With our halyard hooked to the tow line, our liberator revved his twin 250s and delicately tipped us onto our side to reduce our draft. In due time we were celebrating our independence again – only this time from the shoal. I could not boast enough about these amazing Towboat US guys and the invaluable service they provided. They'd always proven to be highly skilled, timely, and professional.

This incident was most definitely our folly. At the end of the evening when the cove cleared out we should have done a better set of the anchor. Though we'd gone to bed under clear skies and on calm seas, one never knows when nature will change her mood (it always seemed to occur in the dead of night). Fortunately, Re Metau dragged across a sandy, grassy bottom and her thick hull was no worse for the wear – only her crew was affected.

Pledge to Alterations
Don promised to wire a much louder buzzer to the anchor alarm. I pledged to invest in an electric windlass so multiple moorings would be less objectionable. Linda vowed to forevermore spend her nights firmly reposed on dry land. And as far as Erin and Camryn were concerned…there was much to be said about the innocent ignorance of youth when one has perfect trust in one's parents.

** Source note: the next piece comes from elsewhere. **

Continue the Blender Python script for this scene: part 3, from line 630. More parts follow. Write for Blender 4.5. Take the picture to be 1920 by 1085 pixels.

With Re Metau's deep draft, this wasn't our first time, but it was definitely our worst time 'Locating the Bottom.' The experience was filed away as another memorable adventure on the water – errr – on the sand as it were. But we refused to be embarrassed because as the saying goes amongst sailors:

"If you've never run aground, either you've never left the dock, or you're lying."